AIM OF THE TASK:
Below this line is the material. Write out only its lines from the one containing "Write part 5" through the one containing "JP1 = build_player_yellow()", both kept, exactly.

## Start

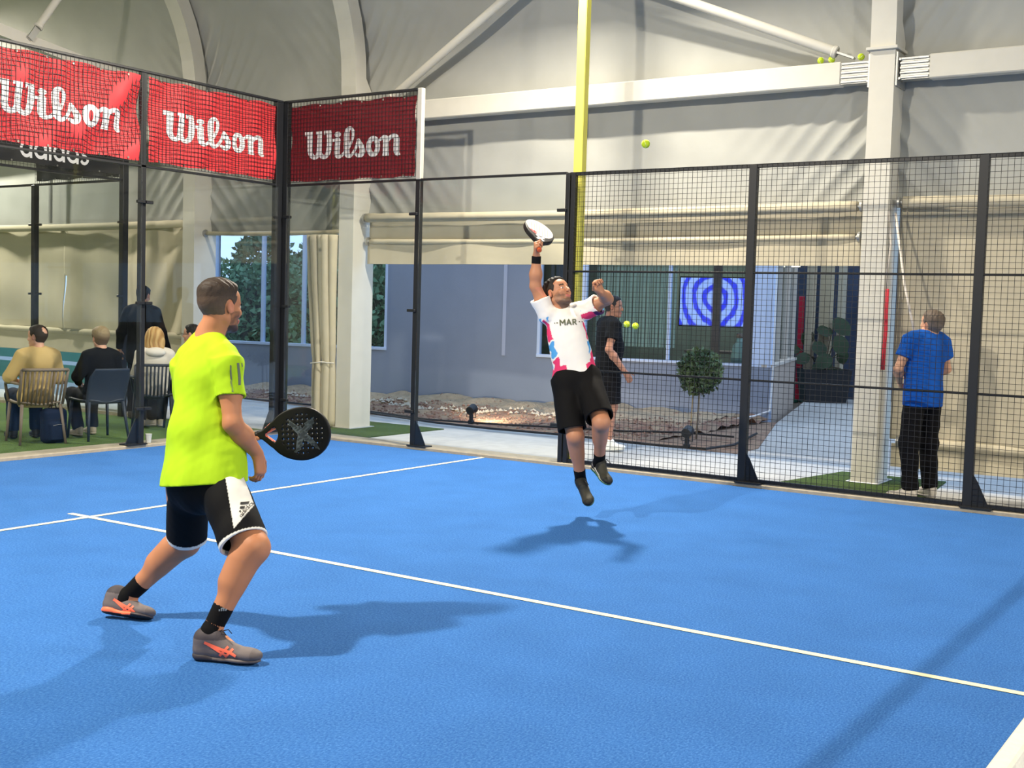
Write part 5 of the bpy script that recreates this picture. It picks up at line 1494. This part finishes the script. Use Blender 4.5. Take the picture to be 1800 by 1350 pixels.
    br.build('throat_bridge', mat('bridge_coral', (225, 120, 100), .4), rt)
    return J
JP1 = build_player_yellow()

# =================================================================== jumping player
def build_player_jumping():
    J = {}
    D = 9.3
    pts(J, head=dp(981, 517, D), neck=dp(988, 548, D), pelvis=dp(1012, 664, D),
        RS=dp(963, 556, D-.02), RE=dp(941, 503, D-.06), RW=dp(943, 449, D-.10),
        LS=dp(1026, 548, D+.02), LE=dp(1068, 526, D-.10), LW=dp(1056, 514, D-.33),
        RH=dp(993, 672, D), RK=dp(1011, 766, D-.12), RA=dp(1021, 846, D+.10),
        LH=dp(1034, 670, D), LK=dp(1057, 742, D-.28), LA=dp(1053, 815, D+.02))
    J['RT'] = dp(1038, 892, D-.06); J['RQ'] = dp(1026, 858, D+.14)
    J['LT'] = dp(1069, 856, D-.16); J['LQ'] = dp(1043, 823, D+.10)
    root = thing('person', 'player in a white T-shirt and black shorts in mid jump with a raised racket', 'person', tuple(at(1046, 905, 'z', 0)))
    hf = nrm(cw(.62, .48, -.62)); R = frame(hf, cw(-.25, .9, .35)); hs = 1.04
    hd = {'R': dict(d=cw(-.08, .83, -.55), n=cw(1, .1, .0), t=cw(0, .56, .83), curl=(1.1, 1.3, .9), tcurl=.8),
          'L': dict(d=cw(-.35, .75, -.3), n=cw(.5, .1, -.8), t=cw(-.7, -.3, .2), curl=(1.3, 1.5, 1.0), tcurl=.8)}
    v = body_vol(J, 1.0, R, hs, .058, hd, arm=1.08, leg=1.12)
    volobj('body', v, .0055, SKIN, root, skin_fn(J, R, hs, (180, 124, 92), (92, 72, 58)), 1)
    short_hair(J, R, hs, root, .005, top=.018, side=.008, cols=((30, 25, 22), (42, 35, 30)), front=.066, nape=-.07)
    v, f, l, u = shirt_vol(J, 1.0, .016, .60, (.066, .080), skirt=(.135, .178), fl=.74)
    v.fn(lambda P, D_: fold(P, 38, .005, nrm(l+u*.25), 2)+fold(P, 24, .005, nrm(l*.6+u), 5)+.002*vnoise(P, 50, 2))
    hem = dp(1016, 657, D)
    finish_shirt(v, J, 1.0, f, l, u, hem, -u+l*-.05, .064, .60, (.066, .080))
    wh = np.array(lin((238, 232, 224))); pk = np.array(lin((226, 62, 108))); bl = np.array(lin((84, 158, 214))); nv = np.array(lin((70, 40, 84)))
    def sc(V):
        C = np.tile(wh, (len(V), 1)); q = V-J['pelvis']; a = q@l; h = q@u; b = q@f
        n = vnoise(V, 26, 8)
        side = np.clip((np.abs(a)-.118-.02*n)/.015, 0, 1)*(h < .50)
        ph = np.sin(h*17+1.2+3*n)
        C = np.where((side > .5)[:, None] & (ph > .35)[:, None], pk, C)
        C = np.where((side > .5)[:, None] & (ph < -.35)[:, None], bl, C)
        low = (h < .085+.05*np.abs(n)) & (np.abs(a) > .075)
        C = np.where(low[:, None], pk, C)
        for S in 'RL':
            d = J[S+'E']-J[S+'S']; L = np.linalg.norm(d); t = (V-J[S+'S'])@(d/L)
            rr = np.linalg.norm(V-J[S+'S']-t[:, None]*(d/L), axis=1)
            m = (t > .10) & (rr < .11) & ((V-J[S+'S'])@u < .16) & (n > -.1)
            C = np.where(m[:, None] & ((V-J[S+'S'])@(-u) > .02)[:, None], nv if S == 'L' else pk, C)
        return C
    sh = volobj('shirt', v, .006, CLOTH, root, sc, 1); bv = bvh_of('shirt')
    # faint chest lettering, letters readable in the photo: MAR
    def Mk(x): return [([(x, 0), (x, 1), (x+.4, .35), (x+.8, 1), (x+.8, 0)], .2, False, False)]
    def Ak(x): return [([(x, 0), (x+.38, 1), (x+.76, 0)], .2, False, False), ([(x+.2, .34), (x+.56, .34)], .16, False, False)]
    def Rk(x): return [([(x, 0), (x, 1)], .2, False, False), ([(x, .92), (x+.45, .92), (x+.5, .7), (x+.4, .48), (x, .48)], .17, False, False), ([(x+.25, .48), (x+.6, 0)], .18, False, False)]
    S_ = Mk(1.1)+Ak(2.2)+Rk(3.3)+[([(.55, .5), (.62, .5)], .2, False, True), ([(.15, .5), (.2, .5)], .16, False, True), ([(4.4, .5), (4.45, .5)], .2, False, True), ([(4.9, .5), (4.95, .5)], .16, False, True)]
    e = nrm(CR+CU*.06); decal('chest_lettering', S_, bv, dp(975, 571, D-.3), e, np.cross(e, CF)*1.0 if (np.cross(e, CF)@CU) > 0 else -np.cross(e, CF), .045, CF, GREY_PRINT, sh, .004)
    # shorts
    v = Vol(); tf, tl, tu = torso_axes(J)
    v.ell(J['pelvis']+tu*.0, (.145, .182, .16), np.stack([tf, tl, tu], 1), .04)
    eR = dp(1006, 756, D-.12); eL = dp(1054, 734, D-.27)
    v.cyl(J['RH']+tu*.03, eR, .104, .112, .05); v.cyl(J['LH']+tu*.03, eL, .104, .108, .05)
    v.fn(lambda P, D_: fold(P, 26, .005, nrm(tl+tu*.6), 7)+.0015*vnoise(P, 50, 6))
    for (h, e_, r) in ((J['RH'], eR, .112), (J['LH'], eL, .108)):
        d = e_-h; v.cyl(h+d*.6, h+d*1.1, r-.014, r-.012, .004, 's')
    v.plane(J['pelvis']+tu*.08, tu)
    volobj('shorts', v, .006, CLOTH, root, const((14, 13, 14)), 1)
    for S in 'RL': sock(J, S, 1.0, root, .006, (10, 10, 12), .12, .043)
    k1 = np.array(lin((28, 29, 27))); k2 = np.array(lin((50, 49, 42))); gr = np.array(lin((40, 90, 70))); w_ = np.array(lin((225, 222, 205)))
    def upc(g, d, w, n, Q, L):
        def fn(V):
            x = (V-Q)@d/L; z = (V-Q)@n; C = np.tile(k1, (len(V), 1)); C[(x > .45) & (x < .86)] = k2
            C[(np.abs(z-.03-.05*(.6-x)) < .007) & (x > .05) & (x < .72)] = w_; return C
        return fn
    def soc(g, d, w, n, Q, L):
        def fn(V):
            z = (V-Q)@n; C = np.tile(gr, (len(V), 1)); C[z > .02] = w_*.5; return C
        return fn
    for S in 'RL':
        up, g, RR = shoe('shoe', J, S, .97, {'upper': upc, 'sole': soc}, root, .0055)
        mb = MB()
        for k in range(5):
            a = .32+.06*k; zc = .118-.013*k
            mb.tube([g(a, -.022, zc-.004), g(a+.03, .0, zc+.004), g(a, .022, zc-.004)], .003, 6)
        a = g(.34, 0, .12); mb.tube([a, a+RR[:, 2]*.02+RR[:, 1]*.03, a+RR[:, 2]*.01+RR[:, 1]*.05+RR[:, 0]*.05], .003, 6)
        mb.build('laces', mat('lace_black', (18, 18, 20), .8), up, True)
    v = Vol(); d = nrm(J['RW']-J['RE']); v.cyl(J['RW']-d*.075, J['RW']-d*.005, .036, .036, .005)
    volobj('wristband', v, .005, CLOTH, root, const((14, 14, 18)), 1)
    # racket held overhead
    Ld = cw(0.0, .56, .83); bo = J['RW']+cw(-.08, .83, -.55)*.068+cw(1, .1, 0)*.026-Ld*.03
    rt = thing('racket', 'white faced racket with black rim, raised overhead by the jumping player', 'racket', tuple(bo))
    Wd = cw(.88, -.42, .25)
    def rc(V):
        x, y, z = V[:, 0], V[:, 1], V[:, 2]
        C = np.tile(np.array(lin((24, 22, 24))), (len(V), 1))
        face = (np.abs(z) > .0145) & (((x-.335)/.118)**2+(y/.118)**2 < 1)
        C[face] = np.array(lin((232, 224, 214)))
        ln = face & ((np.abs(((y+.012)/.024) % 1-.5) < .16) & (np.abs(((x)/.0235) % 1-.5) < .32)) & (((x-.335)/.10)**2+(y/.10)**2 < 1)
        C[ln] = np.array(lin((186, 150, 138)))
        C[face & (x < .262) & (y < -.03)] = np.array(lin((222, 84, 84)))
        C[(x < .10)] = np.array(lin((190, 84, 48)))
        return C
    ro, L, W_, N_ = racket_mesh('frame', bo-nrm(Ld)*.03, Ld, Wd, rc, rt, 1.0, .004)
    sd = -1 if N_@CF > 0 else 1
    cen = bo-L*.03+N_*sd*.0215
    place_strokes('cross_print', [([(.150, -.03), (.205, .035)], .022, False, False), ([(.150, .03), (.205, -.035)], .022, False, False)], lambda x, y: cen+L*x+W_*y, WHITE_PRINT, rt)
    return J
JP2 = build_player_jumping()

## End
## Start

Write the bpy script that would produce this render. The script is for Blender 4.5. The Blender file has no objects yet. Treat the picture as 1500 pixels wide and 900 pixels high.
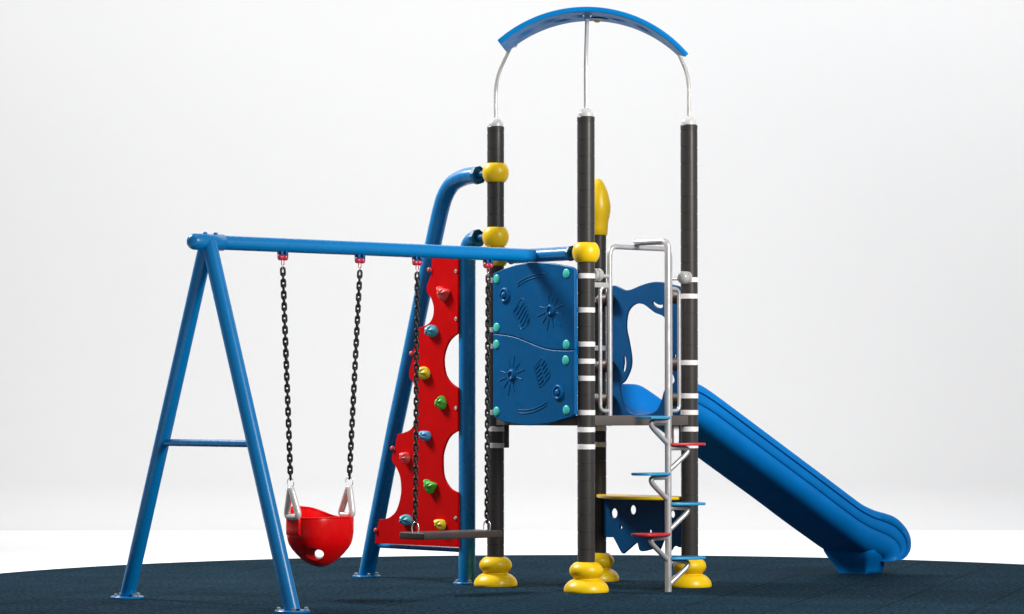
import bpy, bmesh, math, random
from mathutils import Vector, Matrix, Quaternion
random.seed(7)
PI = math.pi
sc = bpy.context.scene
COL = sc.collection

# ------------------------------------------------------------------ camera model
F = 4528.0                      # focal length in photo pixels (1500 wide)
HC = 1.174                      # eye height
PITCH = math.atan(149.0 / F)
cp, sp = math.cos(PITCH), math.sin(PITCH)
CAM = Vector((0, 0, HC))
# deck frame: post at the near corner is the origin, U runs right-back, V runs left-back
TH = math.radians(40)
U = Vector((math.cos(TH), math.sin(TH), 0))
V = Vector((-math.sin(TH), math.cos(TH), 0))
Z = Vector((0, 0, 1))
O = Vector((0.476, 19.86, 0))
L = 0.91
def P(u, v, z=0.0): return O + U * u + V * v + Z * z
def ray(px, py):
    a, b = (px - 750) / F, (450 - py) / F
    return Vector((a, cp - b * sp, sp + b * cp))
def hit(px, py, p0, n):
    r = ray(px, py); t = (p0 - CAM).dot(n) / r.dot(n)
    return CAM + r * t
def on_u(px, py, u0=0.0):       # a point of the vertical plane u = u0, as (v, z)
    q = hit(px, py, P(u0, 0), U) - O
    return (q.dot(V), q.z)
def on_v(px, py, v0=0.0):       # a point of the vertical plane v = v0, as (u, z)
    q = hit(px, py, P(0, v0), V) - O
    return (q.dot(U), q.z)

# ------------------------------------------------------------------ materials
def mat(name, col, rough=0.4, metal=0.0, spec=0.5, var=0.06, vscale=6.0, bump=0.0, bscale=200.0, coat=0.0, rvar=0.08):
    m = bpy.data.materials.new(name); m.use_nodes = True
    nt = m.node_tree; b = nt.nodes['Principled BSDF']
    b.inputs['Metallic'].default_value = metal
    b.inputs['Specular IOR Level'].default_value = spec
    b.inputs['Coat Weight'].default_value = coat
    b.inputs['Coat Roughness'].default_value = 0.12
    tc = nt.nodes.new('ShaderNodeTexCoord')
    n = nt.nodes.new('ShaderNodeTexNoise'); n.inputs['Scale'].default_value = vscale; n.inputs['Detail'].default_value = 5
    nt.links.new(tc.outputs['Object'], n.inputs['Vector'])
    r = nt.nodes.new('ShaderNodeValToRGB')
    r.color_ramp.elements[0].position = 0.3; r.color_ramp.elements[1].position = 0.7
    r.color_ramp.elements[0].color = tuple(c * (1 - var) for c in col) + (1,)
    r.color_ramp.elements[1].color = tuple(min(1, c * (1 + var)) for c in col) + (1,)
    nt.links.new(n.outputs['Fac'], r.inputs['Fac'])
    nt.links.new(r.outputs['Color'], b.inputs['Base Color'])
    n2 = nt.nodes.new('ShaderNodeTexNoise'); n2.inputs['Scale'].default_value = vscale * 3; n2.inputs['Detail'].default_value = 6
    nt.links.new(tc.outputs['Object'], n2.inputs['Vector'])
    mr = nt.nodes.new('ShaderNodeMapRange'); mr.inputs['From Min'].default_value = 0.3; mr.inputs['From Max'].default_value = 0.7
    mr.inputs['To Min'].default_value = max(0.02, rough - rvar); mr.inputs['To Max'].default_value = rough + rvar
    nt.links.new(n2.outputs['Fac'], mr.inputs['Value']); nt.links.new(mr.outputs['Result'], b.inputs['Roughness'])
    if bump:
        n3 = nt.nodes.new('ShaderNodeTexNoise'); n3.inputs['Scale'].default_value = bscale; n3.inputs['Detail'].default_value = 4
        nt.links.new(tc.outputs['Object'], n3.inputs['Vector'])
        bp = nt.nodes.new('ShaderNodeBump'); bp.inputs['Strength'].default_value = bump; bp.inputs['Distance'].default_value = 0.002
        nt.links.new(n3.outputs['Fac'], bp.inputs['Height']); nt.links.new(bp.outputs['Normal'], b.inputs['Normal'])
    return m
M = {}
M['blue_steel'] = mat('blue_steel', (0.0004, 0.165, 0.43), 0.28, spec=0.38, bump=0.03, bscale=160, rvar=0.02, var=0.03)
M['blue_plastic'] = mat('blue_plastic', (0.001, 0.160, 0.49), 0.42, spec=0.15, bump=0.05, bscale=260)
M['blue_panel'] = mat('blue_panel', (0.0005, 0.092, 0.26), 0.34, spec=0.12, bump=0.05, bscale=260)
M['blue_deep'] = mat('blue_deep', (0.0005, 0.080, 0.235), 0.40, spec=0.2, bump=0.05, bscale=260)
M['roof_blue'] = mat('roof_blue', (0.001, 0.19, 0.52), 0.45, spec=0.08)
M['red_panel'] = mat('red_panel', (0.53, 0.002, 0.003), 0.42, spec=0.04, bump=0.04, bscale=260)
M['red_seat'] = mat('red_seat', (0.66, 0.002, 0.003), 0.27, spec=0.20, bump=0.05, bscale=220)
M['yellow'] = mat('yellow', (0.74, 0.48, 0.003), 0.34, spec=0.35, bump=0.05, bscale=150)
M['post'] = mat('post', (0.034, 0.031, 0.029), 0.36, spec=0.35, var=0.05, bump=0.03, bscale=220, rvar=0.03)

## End
## Start

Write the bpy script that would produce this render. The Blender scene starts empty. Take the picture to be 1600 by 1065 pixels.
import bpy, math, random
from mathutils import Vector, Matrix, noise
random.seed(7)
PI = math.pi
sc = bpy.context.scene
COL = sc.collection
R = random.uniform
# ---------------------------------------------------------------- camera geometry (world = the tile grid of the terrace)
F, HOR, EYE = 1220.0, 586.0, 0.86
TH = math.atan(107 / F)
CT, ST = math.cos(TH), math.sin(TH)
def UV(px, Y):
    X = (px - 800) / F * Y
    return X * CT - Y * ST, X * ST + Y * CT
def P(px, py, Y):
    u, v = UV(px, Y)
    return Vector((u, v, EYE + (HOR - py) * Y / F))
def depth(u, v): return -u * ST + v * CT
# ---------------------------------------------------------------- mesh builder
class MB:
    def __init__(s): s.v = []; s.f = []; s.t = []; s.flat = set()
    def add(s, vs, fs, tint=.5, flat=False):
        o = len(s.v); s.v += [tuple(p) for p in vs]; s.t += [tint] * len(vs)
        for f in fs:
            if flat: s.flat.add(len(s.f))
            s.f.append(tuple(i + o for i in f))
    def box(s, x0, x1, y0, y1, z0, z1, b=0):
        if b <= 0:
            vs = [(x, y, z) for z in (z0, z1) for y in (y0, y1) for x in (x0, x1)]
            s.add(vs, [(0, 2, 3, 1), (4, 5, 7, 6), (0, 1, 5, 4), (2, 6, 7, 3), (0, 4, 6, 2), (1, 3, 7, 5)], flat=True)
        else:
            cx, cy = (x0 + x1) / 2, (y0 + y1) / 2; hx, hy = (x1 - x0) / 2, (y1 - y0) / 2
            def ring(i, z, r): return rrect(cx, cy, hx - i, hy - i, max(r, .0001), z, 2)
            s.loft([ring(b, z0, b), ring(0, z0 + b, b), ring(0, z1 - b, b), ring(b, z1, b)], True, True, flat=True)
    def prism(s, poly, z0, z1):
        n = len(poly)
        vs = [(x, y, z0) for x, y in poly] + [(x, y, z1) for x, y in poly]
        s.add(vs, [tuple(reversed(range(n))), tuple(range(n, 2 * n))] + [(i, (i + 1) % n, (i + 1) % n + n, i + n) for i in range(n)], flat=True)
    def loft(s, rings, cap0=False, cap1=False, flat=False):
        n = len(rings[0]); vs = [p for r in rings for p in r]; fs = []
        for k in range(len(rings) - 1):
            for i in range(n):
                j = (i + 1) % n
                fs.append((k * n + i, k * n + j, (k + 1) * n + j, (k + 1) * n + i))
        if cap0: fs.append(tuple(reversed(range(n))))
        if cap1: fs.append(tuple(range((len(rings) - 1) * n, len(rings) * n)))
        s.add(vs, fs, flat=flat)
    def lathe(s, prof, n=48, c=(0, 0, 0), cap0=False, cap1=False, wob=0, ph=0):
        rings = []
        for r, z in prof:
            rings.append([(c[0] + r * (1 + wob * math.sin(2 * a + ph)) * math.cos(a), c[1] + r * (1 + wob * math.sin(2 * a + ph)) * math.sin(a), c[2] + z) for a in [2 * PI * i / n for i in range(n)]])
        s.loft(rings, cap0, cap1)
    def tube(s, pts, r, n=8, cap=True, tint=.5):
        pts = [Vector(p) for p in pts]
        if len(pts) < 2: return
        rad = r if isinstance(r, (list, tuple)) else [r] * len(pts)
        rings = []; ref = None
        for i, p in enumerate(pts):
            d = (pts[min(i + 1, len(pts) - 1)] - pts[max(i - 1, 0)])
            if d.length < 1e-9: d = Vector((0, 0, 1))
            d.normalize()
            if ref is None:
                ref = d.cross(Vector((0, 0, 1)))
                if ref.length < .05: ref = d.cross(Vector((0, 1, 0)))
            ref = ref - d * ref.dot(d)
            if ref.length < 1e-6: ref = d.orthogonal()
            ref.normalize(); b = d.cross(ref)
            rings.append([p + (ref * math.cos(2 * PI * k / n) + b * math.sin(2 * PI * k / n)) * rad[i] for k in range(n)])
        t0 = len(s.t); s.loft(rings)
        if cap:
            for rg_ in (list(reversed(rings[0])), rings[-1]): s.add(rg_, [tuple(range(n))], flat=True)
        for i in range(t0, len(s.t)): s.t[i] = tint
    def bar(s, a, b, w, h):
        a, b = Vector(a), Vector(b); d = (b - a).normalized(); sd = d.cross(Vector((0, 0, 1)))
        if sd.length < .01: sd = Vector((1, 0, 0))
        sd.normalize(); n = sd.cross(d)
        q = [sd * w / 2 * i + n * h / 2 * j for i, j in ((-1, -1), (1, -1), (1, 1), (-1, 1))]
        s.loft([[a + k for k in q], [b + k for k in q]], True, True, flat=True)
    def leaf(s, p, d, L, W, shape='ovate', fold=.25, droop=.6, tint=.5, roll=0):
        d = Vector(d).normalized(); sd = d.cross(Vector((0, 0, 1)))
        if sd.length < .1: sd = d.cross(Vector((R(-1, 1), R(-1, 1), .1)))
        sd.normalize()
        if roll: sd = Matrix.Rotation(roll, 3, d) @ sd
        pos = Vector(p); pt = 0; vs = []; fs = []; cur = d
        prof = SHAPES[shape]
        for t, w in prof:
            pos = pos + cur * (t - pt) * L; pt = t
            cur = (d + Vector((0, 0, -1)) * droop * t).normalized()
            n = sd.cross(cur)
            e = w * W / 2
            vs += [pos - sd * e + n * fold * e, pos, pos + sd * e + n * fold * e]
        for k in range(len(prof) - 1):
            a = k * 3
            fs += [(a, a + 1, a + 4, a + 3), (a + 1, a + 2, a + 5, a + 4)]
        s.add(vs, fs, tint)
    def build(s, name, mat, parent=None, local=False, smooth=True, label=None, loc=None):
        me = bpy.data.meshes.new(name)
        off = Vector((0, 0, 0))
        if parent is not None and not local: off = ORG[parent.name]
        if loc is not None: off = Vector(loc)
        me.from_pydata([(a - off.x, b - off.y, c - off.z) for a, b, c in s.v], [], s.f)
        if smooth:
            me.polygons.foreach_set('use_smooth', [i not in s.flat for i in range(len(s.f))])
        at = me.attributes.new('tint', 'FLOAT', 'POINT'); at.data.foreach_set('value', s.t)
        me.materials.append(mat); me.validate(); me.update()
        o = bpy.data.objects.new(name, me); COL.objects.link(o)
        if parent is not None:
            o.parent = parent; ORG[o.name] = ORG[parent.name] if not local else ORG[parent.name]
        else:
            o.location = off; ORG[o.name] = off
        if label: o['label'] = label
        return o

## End

THE ANSWER:
Write part 5 of the bpy script that recreates this picture. It picks up at line 1494. This part finishes the script. Use Blender 4.5. Take the picture to be 1800 by 1350 pixels.
    br.build('throat_bridge', mat('bridge_coral', (225, 120, 100), .4), rt)
    return J
JP1 = build_player_yellow()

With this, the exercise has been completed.